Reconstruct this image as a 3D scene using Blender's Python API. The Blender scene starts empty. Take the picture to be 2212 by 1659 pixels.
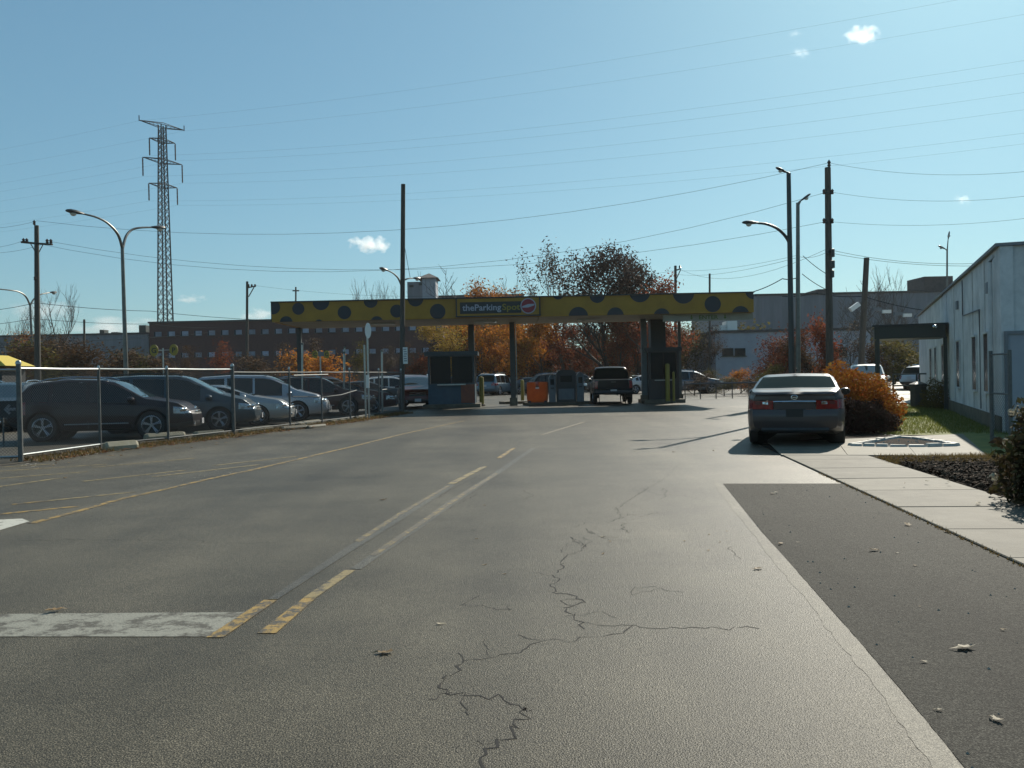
import bpy, math, random
import numpy as np
from mathutils import Vector, Matrix
C = bpy.context.scene.collection
R = math.radians
rnd = random.Random(7)

# ---------------------------------------------------------------- camera, sky, sun, exposure
FPX, CX, CY, CAMZ = 1900.0, 1106.0, 829.5, 1.45      # photo measured on a 2212 x 1659 grid
PIT, ROL = R(.467), R(1.2)
fw = Vector((0, math.cos(PIT), -math.sin(PIT)))
_u = Vector((0, math.sin(PIT), math.cos(PIT)))
rt = Vector((math.cos(ROL), 0, 0)) - _u * math.sin(ROL)
up = _u * math.cos(ROL) + Vector((math.sin(ROL), 0, 0))
cam = bpy.data.objects.new('camera', bpy.data.cameras.new('camera'))
C.objects.link(cam)
cam.matrix_world = Matrix(((rt.x, up.x, -fw.x, 0), (rt.y, up.y, -fw.y, 0), (rt.z, up.z, -fw.z, CAMZ), (0, 0, 0, 1)))
cam.data.sensor_width = 36
cam.data.lens = 36 * FPX / 2212
cam.data.clip_start, cam.data.clip_end = .05, 6000
SC = bpy.context.scene
SC.camera = cam
SUN_AZ, SUN_EL = R(30), R(33)                         # azimuth from +Y towards +X
w = bpy.data.worlds.new('World'); SC.world = w; w.use_nodes = True
nt = w.node_tree
sky = nt.nodes.new('ShaderNodeTexSky'); sky.sky_type = 'NISHITA'; sky.sun_disc = False
sky.sun_elevation, sky.sun_rotation = SUN_EL, SUN_AZ
sky.air_density, sky.dust_density, sky.ozone_density = 1.0, 0.8, 1.6
tint = nt.nodes.new('ShaderNodeMix'); tint.data_type = 'RGBA'; tint.blend_type = 'MULTIPLY'
tint.inputs[0].default_value = 1.0
tint.inputs[7].default_value = (.70, 1.16, 1.32, 1)
bg = nt.nodes['Background']; bg.inputs[1].default_value = .119
gm = nt.nodes.new('ShaderNodeGamma'); gm.inputs[1].default_value = .6      # the camera's soft highlight shoulder, same for the whole dome
nt.links.new(sky.outputs[0], gm.inputs[0]); nt.links.new(gm.outputs[0], tint.inputs[6]); nt.links.new(tint.outputs[2], bg.inputs[0])
sun = bpy.data.objects.new('sun', bpy.data.lights.new('sun', 'SUN')); C.objects.link(sun)
sun.data.energy = 5.0; sun.data.angle = R(.53); sun.data.color = (1, .93, .8)
sdir = Vector((math.sin(SUN_AZ) * math.cos(SUN_EL), math.cos(SUN_AZ) * math.cos(SUN_EL), math.sin(SUN_EL)))
sun.rotation_euler = sdir.to_track_quat('Z', 'Y').to_euler(); sun.location = sdir * 80
SC.cycles.volume_bounces = 6
vs = SC.view_settings
vs.view_transform = 'Standard'; vs.look = 'None'; vs.gamma = 1; vs.exposure = 0.3; vs.use_curve_mapping = False

# ---------------------------------------------------------------- measuring helpers
def ray(x, y): return fw * FPX + rt * (x - CX) - up * (y - CY)
def G(x, y, z=0.0):
    d = ray(x, y); return Vector((0, 0, CAMZ)) + d * ((z - CAMZ) / d.z)
def P(x, y, Y):
    d = ray(x, y); return Vector((0, 0, CAMZ)) + d * (Y / d.y)
def hor(x): return 814 - .02095 * (x - CX)
def B(x, Y):                                          # ground point at depth Y
    p = P(x, hor(x) + CAMZ * FPX / Y, Y); p.z = 0; return p

# ---------------------------------------------------------------- mesh building
BASE = {}
class MB:
    def __init__(s): s.v = []; s.f = []
    def add(s, vs, fs):
        n = len(s.v); s.v += [tuple(p) for p in vs]; s.f += [tuple(i + n for i in f) for f in fs]; return s
    def box(s, c, size, rz=0.0, m=None):
        hx, hy, hz = size[0] / 2, size[1] / 2, size[2] / 2
        q = [Vector((x, y, z)) for z in (-hz, hz) for x, y in ((-hx, -hy), (hx, -hy), (hx, hy), (-hx, hy))]
        if m is not None: q = [m @ p for p in q]
        elif rz: M = Matrix.Rotation(rz, 3, 'Z'); q = [M @ p for p in q]
        c = Vector(c)
        return s.add([p + c for p in q], [(3, 2, 1, 0), (4, 5, 6, 7), (0, 1, 5, 4), (1, 2, 6, 5), (2, 3, 7, 6), (3, 0, 4, 7)])
    def tube(s, pts, rad, n=6, cap=True):
        pts = [Vector(p) for p in pts]
        if not hasattr(rad, '__len__'): rad = [rad] * len(pts)
        vs, fs = [], []
        for i, p in enumerate(pts):
            d = (pts[min(i + 1, len(pts) - 1)] - pts[max(i - 1, 0)])
            d = d.normalized() if d.length > 1e-9 else Vector((0, 0, 1))
            a = d.cross(Vector((0, 0, 1)) if abs(d.z) < .95 else Vector((1, 0, 0))).normalized(); b = d.cross(a)
            for k in range(n):
                t = 2 * math.pi * k / n
                vs.append(p + (a * math.cos(t) + b * math.sin(t)) * rad[i])
        for i in range(len(pts) - 1):
            for k in range(n):
                k2 = (k + 1) % n
                fs.append((i * n + k, i * n + k2, (i + 1) * n + k2, (i + 1) * n + k))
        if cap:
            fs.append(tuple(range(n - 1, -1, -1))); fs.append(tuple((len(pts) - 1) * n + k for k in range(n)))
        return s.add(vs, fs)
    def prism(s, poly, z0, z1):                       # poly: (x, y) or points, counter-clockwise
        n = len(poly)
        a = sum(poly[i][0] * poly[(i + 1) % n][1] - poly[(i + 1) % n][0] * poly[i][1] for i in range(n))
        if a < 0: poly = poly[::-1]
        vs = [(p[0], p[1], z0) for p in poly] + [(p[0], p[1], z1) for p in poly]
        fs = [tuple(range(n - 1, -1, -1)), tuple(range(n, 2 * n))] + [(i, (i + 1) % n, n + (i + 1) % n, n + i) for i in range(n)]
        return s.add(vs, fs)
    def sheet(s, poly, z):
        n = len(poly)
        a = sum(poly[i][0] * poly[(i + 1) % n][1] - poly[(i + 1) % n][0] * poly[i][1] for i in range(n))
        if a < 0: poly = poly[::-1]
        return s.add([(p[0], p[1], z) for p in poly], [tuple(range(n))])
    def disc(s, c, nrm, r, th, n=20, poly=None):      # thin plate facing nrm
        nrm = Vector(nrm).normalized(); a = Vector((0, 0, 1)).cross(nrm).normalized(); b = nrm.cross(a)
        q = poly or [(r * math.cos(2 * math.pi * k / n), r * math.sin(2 * math.pi * k / n)) for k in range(n)]
        n = len(q); c = Vector(c)
        f = [c + a * x + b * y + nrm * th for x, y in q]; g = [c + a * x + b * y for x, y in q]
        return s.add(f + g, [tuple(range(n)), tuple(range(2 * n - 1, n - 1, -1))] + [(i, n + i, n + (i + 1) % n, (i + 1) % n) for i in range(n)])
    def lathe(s, prof, c=(0, 0, 0), axis='Z', n=24):
        vs, fs = [], []; c = Vector(c); m = len(prof)
        for k in range(n):
            t = 2 * math.pi * k / n; ct, st = math.cos(t), math.sin(t)
            for r, h in prof:
                p = (r * ct, r * st, h) if axis == 'Z' else (r * ct, h, r * st)
                vs.append(c + Vector(p))
        for k in range(n):
            k2 = (k + 1) % n
            for j in range(m - 1):
                q = (k * m + j, k2 * m + j, k2 * m + j + 1, k * m + j + 1)
                fs.append(q if axis == 'Z' else q[::-1])
        return s.add(vs, fs)
    def ribbon(s, pts, wd, z):
        pts = [Vector((p[0], p[1], 0)) for p in pts]; vs, fs = [], []
        for i, p in enumerate(pts):
            d = (pts[min(i + 1, len(pts) - 1)] - pts[max(i - 1, 0)]).normalized(); a = Vector((-d.y, d.x, 0))
            ww = (wd[i] if hasattr(wd, '__len__') else wd) / 2
            vs += [(p.x + a.x * ww, p.y + a.y * ww, z), (p.x - a.x * ww, p.y - a.y * ww, z)]
        for i in range(len(pts) - 1): fs.append((2 * i, 2 * i + 1, 2 * i + 3, 2 * i + 2))
        return s.add(vs, fs)
    def mesh(s, name, m, smooth=False, sub=None, ang=40):
        me = bpy.data.meshes.new(name)
        v = s.v if sub is None else [(p[0] - sub.x, p[1] - sub.y, p[2] - sub.z) for p in s.v]
        me.from_pydata(v, [], s.f); me.update()
        if m: me.materials.append(m)
        if smooth:
            me.polygons.foreach_set('use_smooth', [True] * len(me.polygons))
            try: me.set_sharp_from_angle(angle=R(ang))
            except Exception: pass
        return me
    def build(s, name, m, parent=None, smooth=False, world=False, ang=40, base=None):
        sub = BASE.get(parent.name) if (world and parent) else base
        o = bpy.data.objects.new(name, s.mesh(name, m, smooth, sub, ang)); C.objects.link(o)
        if parent:
            o.parent = parent
            if parent.name in BASE: BASE[o.name] = BASE[parent.name]
        if base is not None and not parent: o.location = base; BASE[o.name] = base
        return o

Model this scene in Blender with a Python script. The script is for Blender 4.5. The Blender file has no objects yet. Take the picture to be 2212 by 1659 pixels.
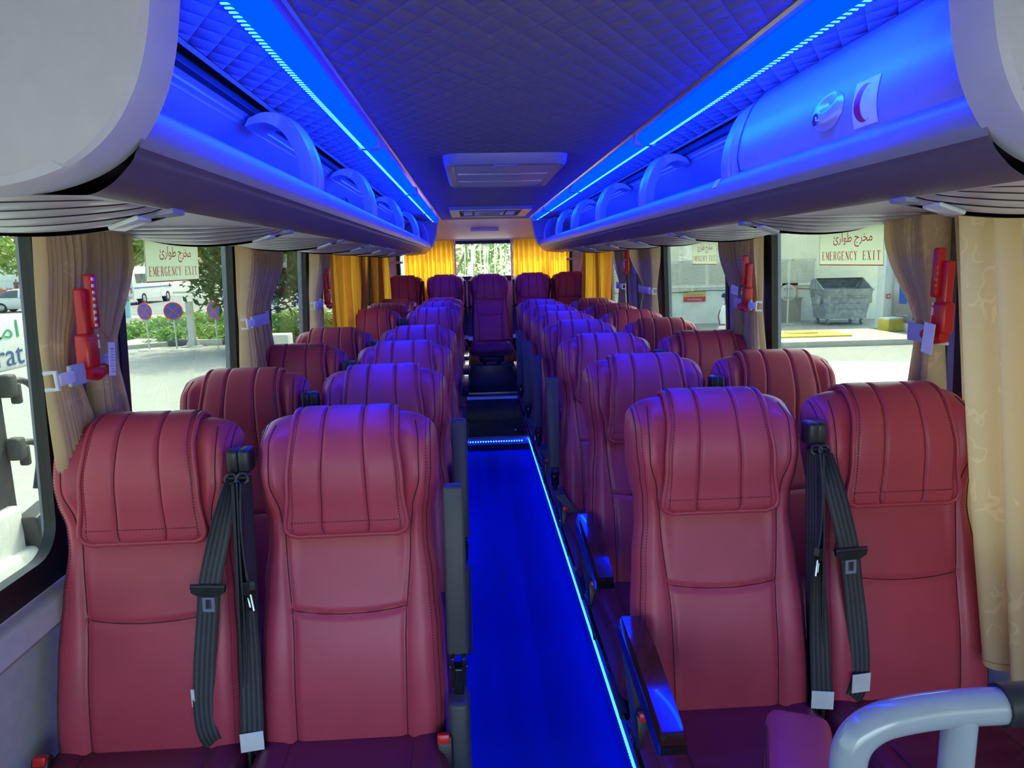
import bpy, bmesh, math, random
from mathutils import Vector, Matrix, Euler
rnd = random.Random(11)
PI = math.pi
scn = bpy.context.scene
COL = scn.collection

# ------------------------------------------------------------------ helpers
def V(*a): return Vector(a)
def lerp(a, b, t): return a + (b - a) * t
def sm(a, b, x):
    t = max(0.0, min(1.0, (x - a) / (b - a)))
    return t * t * (3 - 2 * t)
def interp(tab, x):
    if x <= tab[0][0]: return tab[0][1]
    for (x0, y0), (x1, y1) in zip(tab, tab[1:]):
        if x <= x1:
            t = (x - x0) / (x1 - x0)
            t = t * t * (3 - 2 * t)
            return y0 + (y1 - y0) * t
    return tab[-1][1]
def catmull(P, n):
    """n samples per span through the points P (tuples of any size)"""
    out = []
    for i in range(len(P) - 1):
        p0 = P[max(i - 1, 0)]; p1 = P[i]; p2 = P[i + 1]; p3 = P[min(i + 2, len(P) - 1)]
        for k in range(n):
            t = k / n
            out.append(tuple(0.5 * ((2 * b) + (-a + c) * t + (2 * a - 5 * b + 4 * c - d) * t * t + (-a + 3 * b - 3 * c + d) * t ** 3)
                             for a, b, c, d in zip(p0, p1, p2, p3)))
    out.append(tuple(P[-1]))
    return out

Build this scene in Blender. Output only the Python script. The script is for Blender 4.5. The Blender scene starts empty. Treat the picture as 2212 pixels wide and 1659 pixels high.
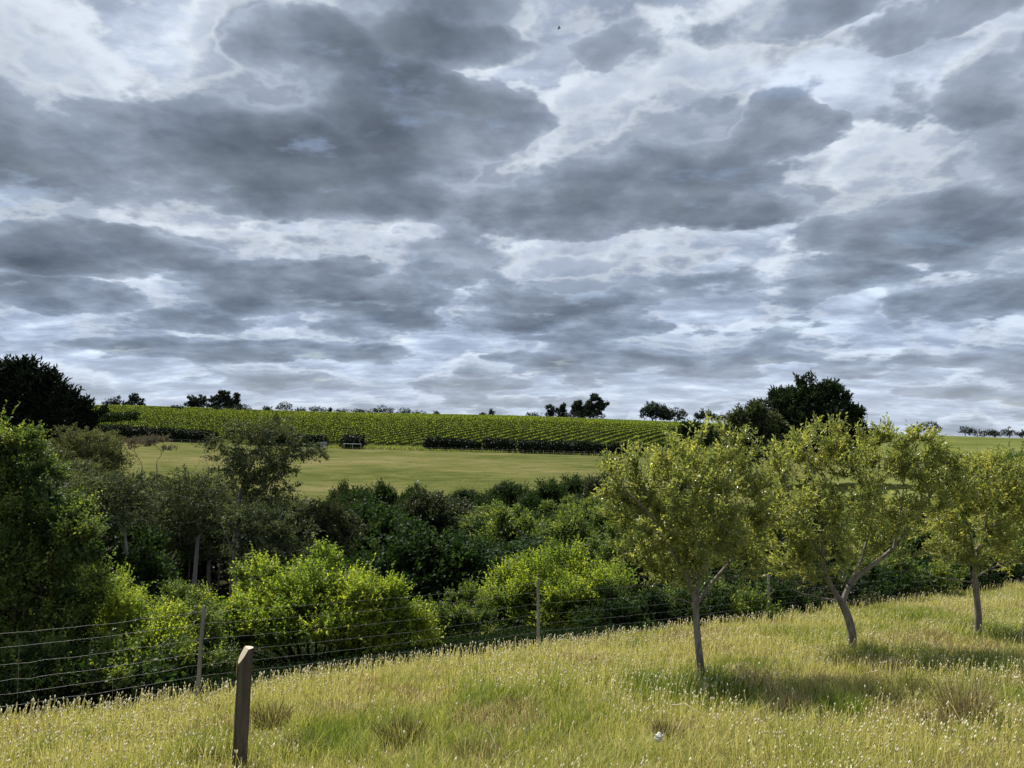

» **Given problem**: Filter the entries and copy out every line with the word "empty".

» **Output of the exercise**:
Reconstruct this image as a 3D scene using Blender's Python API. The Blender scene starts empty. Take the picture to be 2212 by 1659 pixels.
Build this scene in Blender. Output only the Python script. The script is for Blender 4.5. The Blender scene starts empty. Treat the picture as 2212 pixels wide and 1659 pixels high.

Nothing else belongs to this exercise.